The Delhi BJP is buoyed by the fact that even the Congress and AAP vote shares put together fell short of the BJP’s vote share. “The election result has certainly ruled out the AAP narrative that their alliance with the Congress could defeat the BJP. The two parties coming together cannot challenge the BJP,” said a beaming Delhi BJP president Manoj Tiwari after defeating his rival Sheila Dikshit of the Congress with a record margin of 3.60 lakh votes.
The Lok Sabha results have come as a huge setback for the Arvind Kejriwal-led AAP whose vote share declined to a meagre 18.1% compared to the 54% votes in the 2015 Assembly polls where it bagged 67 of the 70 Assembly seats. Four AAP candidates ended up losing their security deposits. The Congress, on the other hand, secured 22.5% votes in the Lok Sabha polls and finished second in five of the seven seats in Delhi.
Political observers claimed that ever since the AAP came to power in 2015, their popularity has been on a gradual decline. In the 2013 Assembly elections, when AAP was just about a year old, it got a vote share of 29.5%, which rose to 54% in 2015. However, what indicated its decline was the party’s poor performance in the 2017 municipal polls where it could poll merely 26% votes. The AAP lost to the BJP which won all three municipal corporations.
However, while the AAP suffered a humiliating defeat, the Congress, which was decimated in the 2015 Assembly polls, appeared to be regaining its lost ground. The party won a significant share of votes in Muslim-dominated areas and slum clusters that are considered its core vote bank, but had shifted loyalty to the AAP.
Riding on the back of Muslim votes, Congress candidate Sheila Dikshit won over 4 lakh votes in North East Delhi. Similarly, Congress’ Jai Prakash Agarwal bagged close to 3 lakh votes in Chandni Chowk, another Muslim dominated seat, and contained the vote margin below the three lakh mark.
The BJP, which swept all the seven seats in Delhi, set new records in five constituencies where its candidates defeated their opponents with the highest margins ever. Parvesh Verma, the sitting MP from the West Delhi constituency, won a second term with a record-breaking margin of 5.78 lakh votes. Verma broke his own record for the highest victory margin in Delhi.
In 2014, he had trounced his closest rival, Jarnail Singh of the AAP, by a margin of 2.68 lakh votes.

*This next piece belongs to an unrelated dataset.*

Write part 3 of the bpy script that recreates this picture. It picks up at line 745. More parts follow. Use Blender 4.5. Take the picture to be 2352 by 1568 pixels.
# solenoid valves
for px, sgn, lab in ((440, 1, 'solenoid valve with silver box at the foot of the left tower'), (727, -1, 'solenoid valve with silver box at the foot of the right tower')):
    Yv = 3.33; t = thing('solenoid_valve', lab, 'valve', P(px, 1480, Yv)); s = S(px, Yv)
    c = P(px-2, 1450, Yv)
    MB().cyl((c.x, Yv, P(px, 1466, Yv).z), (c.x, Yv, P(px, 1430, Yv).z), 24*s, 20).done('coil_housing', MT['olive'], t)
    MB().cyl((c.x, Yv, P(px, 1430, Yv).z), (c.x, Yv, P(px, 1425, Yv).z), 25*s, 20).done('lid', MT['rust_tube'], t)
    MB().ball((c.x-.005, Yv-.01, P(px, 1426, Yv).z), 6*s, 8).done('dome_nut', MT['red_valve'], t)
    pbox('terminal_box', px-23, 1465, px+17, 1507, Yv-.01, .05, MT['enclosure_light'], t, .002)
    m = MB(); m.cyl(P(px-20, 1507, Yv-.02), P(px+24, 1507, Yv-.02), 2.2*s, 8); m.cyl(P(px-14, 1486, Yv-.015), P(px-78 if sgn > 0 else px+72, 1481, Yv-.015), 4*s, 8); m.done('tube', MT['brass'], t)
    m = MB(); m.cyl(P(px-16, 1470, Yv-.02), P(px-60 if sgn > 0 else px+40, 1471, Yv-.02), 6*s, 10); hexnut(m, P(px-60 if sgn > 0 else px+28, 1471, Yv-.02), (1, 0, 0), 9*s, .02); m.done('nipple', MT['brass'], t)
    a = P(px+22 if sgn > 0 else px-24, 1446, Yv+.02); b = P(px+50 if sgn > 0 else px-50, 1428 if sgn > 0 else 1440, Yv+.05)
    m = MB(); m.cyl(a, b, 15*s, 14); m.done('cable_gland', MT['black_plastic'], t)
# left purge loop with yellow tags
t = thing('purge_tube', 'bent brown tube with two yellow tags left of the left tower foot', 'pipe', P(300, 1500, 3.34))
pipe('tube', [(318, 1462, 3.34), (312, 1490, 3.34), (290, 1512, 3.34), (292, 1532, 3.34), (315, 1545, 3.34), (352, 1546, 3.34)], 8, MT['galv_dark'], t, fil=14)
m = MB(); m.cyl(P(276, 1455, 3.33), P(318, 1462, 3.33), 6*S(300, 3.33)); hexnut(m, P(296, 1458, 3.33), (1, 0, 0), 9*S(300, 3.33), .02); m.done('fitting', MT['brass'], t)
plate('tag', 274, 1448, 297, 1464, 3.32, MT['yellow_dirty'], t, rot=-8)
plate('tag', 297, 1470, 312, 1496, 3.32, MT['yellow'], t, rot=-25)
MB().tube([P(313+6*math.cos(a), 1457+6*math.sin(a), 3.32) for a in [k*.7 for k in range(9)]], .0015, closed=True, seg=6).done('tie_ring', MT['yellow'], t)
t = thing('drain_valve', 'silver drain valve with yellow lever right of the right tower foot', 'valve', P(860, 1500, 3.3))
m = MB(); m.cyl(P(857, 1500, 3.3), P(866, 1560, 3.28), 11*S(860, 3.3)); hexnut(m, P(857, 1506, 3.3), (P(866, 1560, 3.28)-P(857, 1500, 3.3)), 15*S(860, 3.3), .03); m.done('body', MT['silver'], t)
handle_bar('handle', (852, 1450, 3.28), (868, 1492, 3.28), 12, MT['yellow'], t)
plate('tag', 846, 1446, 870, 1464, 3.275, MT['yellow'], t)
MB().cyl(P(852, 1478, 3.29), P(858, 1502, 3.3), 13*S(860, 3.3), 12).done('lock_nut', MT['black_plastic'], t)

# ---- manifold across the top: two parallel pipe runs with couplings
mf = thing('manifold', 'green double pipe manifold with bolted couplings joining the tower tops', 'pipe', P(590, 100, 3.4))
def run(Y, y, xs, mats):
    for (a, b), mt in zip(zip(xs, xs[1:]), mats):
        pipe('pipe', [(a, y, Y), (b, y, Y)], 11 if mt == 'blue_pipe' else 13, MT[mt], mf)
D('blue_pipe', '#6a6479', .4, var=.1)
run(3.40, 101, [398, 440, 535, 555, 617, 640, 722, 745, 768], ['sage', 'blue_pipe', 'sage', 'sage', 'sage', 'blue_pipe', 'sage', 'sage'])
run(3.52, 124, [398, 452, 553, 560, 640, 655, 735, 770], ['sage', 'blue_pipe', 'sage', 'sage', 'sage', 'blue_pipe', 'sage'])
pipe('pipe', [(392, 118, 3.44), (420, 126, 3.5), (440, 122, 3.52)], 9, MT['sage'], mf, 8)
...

Hans Raj Hans, the BJP candidate from the Northwest Delhi (reserved) seat, clobbered his closest rival, Gugan Singh of the AAP, with an emphatic margin of 5.53 lakh votes, a record in the constituency. Cricketer-turned-politician and BJP candidate from East Delhi, Gautam Gambhir, trounced Arvinder Singh Lovely of the Congress by a record margin of 3.91 lakh votes. BJP’s South Delhi candidate, Ramesh Bidhuri, defeated first-timer Raghav Chadha of the AAP by 3.67 lakh votes.
BJP’s Delhi unit chief Manoj Tiwari clinched the Northeast Delhi seat, defeating three-time Chief Minister Sheila Dikshit by a record margin of 3.66 lakh votes. Only Union minister Harsh Vardhan and BJP leader Meenakashi Lekhi won their respective seats by a margin less than the 2014 record. While Lekhi won the second term defeating Ajay Maken of Congress by 2.56 lakh votes, Union minister Harsh Vardhan had the lowest winning margin in the city at just 2.28 lakh votes in Chandni Chowk.